##### Record list #####

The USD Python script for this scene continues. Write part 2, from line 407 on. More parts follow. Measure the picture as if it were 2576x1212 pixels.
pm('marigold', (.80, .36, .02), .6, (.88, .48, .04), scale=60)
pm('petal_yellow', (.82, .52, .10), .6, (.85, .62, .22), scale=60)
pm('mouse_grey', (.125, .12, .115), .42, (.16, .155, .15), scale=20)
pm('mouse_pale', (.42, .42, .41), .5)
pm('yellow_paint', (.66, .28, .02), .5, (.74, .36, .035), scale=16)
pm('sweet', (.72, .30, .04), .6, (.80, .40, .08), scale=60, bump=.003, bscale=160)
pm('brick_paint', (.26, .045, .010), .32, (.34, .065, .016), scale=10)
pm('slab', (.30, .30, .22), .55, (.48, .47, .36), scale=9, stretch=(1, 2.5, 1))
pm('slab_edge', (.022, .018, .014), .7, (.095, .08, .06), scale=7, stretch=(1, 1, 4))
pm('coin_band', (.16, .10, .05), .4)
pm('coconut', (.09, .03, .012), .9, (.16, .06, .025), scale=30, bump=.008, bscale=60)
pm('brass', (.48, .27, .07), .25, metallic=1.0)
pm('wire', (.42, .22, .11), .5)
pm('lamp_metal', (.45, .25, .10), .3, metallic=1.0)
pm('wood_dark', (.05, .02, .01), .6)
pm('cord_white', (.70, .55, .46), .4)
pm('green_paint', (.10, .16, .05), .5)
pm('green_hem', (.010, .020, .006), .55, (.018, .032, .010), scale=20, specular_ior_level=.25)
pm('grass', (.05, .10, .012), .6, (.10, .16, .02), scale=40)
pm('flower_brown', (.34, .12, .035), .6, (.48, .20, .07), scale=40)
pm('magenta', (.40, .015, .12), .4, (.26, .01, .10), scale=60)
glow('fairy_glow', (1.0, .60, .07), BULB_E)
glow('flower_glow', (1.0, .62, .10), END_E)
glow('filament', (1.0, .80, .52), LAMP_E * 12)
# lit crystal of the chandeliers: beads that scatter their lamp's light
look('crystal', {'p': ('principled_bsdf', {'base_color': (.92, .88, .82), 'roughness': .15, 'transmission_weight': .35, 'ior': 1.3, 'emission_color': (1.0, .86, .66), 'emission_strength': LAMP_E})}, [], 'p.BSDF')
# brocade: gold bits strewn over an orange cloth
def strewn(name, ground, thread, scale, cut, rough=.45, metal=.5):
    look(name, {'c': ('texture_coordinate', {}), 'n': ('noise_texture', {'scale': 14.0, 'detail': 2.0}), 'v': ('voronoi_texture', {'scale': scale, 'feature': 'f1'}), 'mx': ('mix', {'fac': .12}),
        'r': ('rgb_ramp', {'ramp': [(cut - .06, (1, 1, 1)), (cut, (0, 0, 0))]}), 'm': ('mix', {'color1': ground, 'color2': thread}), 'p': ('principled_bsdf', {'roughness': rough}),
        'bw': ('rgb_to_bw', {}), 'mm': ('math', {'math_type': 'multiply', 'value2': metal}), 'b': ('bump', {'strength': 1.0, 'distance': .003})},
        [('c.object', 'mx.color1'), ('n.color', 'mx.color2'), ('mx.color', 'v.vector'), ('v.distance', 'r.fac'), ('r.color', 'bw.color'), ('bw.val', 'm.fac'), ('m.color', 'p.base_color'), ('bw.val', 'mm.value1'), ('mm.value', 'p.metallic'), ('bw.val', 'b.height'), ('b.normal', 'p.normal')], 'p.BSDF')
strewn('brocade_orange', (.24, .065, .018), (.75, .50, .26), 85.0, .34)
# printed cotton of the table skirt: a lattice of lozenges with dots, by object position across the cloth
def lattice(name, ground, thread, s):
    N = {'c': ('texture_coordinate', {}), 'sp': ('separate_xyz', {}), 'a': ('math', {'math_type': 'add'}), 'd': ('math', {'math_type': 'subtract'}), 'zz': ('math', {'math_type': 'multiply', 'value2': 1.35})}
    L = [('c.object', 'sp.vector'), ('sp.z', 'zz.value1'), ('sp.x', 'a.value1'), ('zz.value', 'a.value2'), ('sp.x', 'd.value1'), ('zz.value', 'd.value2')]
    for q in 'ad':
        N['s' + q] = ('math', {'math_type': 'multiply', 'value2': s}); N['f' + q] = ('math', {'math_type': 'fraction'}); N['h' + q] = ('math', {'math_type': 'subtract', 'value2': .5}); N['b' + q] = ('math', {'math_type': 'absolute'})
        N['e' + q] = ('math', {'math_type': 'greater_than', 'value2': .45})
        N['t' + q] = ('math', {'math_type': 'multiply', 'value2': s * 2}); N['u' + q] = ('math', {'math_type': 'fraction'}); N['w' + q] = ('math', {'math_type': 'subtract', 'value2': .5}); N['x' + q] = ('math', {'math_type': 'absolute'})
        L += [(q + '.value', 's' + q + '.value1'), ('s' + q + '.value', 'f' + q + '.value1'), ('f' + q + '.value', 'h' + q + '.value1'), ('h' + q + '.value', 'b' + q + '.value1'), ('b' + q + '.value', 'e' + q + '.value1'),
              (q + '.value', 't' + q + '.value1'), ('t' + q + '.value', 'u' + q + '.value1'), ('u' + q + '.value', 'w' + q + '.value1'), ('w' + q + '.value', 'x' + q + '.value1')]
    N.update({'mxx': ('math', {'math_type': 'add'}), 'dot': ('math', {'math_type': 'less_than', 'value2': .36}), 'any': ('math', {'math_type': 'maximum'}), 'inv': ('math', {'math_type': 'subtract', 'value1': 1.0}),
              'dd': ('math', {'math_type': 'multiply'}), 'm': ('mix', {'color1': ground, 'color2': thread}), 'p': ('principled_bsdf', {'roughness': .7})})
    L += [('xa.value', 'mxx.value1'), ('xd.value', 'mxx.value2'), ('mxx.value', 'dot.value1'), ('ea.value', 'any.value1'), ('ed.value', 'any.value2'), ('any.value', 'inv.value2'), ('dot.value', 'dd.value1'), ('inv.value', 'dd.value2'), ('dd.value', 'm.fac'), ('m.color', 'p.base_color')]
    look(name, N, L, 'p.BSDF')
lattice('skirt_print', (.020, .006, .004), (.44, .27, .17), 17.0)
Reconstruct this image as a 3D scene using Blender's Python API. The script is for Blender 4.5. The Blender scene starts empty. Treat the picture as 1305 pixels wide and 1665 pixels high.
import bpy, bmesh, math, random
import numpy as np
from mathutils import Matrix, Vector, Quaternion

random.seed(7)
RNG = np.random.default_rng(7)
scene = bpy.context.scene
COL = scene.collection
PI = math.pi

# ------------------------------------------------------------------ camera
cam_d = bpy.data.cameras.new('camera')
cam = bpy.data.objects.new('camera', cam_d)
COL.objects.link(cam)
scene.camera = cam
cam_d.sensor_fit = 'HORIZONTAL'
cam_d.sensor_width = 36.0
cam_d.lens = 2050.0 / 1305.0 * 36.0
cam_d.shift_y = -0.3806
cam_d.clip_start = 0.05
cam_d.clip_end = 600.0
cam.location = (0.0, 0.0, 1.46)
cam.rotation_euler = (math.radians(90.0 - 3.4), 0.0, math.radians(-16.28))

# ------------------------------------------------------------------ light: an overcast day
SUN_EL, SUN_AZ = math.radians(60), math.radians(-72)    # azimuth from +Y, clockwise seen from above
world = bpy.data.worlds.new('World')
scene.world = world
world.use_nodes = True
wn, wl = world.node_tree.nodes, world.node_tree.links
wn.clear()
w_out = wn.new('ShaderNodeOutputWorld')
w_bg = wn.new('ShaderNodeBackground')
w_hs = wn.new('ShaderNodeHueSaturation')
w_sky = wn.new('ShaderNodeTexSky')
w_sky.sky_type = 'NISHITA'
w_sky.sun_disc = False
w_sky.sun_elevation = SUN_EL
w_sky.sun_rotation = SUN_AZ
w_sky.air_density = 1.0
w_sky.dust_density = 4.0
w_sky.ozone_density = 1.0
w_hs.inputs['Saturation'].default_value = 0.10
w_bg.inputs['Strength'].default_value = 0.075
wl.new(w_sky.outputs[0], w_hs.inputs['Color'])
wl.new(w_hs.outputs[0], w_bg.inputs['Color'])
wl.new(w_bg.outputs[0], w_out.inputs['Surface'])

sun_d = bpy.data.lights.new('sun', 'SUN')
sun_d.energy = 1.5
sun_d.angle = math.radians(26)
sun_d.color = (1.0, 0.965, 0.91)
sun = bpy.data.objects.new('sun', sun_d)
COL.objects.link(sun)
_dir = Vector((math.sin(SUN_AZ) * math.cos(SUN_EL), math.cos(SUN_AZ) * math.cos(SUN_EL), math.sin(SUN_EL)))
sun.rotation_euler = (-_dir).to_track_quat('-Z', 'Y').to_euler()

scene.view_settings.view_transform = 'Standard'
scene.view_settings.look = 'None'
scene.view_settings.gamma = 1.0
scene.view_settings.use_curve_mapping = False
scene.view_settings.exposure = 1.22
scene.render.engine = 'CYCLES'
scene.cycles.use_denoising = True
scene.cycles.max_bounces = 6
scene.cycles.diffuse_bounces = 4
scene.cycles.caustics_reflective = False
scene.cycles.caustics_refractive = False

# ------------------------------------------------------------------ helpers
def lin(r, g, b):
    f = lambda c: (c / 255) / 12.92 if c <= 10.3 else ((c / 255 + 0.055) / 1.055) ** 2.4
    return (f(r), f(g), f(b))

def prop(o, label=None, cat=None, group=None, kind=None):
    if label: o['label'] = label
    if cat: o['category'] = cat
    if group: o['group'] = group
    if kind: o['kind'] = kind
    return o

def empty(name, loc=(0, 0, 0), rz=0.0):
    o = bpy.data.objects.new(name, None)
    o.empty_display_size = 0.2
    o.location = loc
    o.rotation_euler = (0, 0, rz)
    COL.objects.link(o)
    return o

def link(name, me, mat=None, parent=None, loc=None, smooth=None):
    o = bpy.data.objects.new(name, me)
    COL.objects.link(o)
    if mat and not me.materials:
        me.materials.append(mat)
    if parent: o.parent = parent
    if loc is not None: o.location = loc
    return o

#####

■ Exercise requirements ■
Copy the records above exactly, from the first line through the line containing "stretch=(1, 2.5, 1))", and include nothing else.

■ Full output ■
The USD Python script for this scene continues. Write part 2, from line 407 on. More parts follow. Measure the picture as if it were 2576x1212 pixels.
pm('marigold', (.80, .36, .02), .6, (.88, .48, .04), scale=60)
pm('petal_yellow', (.82, .52, .10), .6, (.85, .62, .22), scale=60)
pm('mouse_grey', (.125, .12, .115), .42, (.16, .155, .15), scale=20)
pm('mouse_pale', (.42, .42, .41), .5)
pm('yellow_paint', (.66, .28, .02), .5, (.74, .36, .035), scale=16)
pm('sweet', (.72, .30, .04), .6, (.80, .40, .08), scale=60, bump=.003, bscale=160)
pm('brick_paint', (.26, .045, .010), .32, (.34, .065, .016), scale=10)
pm('slab', (.30, .30, .22), .55, (.48, .47, .36), scale=9, stretch=(1, 2.5, 1))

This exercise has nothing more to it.